450,000 QNAP Devices Remain Vulnerable to Documented RCE Flaws

By Bill Toulas / May 19, 2020

Researcher Henry Huang warns about the fact that approximately 450,000 QNAP NAS instances that are indexed by Shodan remain vulnerable to the highly critical exploit chain consisting of CVE-2019–7192, CVE-2019–7193, CVE-2019–7194, and CVE-2019–7195. The researcher has scanned random samples of the 564k QNAP instances and found that 80% of them have “Photo Station” enabled, so by a statistical estimation, the number of vulnerable instances is approximately 450,000. All Photo Station versions below 6.0.3, 5.2.11, and 5.4.9 are vulnerable to the exploit chain mentioned above. QNAP had published a security advisory for this way back in November 2019.

QTS administrators are advised to log in, go to Control Panel > System > Firmware Update, click on the “Check for Update” under the Live Update tab, and let the system do the rest. Alternatively, you may visit the QNAP website, go to Support > Download Center, and then pick the right firmware pack for your specific device. On the Photo Station, admins may find the update on the “App Center,” which can fetch and install the latest available update automatically.

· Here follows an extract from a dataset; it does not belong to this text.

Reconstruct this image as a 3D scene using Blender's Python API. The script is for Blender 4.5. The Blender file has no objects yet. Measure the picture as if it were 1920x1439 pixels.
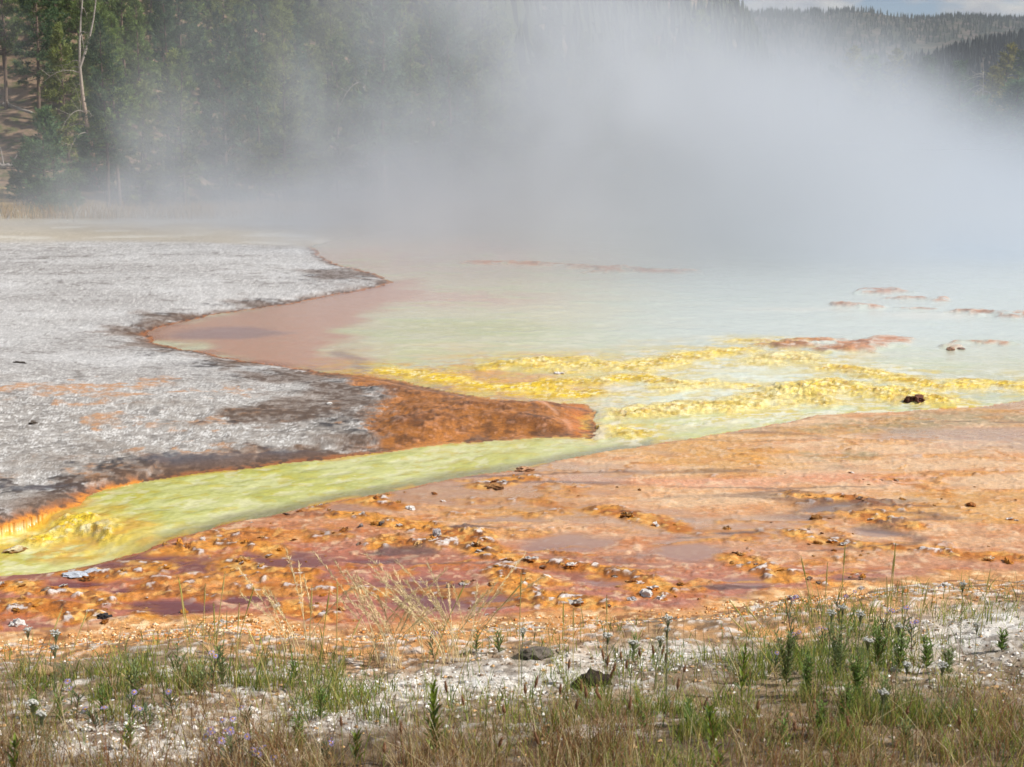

So, what is the danger exactly? Photo Station is an online photo album where users may upload, organize, and share photos and videos with others (family members, friends, colleagues). It supports image tags, slideshows, date filters, sharing history, GPS mapping, timeline, and more. The problem is that someone can access these instances without having to authenticate, thus accessing the personal files of other people. The first flaw concerns an API exploitation where an attacker can replace the album ID of a private collection with that of a publicly accessible album meant to be used in samples. This is a bypassing trick that results in information disclosure and eventually leads to privilege escalation.

sample album

Source: Medium.com

rce_code

Source: Medium.com

Other vulnerabilities include the injection of arbitrary PHP code to the session for authentication tampering, while the other two concern the writing of code to random locations. All four have been reported to QNAP last summer, and the company pushed fixing updates on December 12, 2019. This is the first time that the proof of concept code has been published, thus, if you still haven’t upgraded your QNAP, do it immediately. There are about 450,000 vulnerable instances still indexed online, so crooks will now engage in a race to try accessing and possibly even downloading as many albums as possible.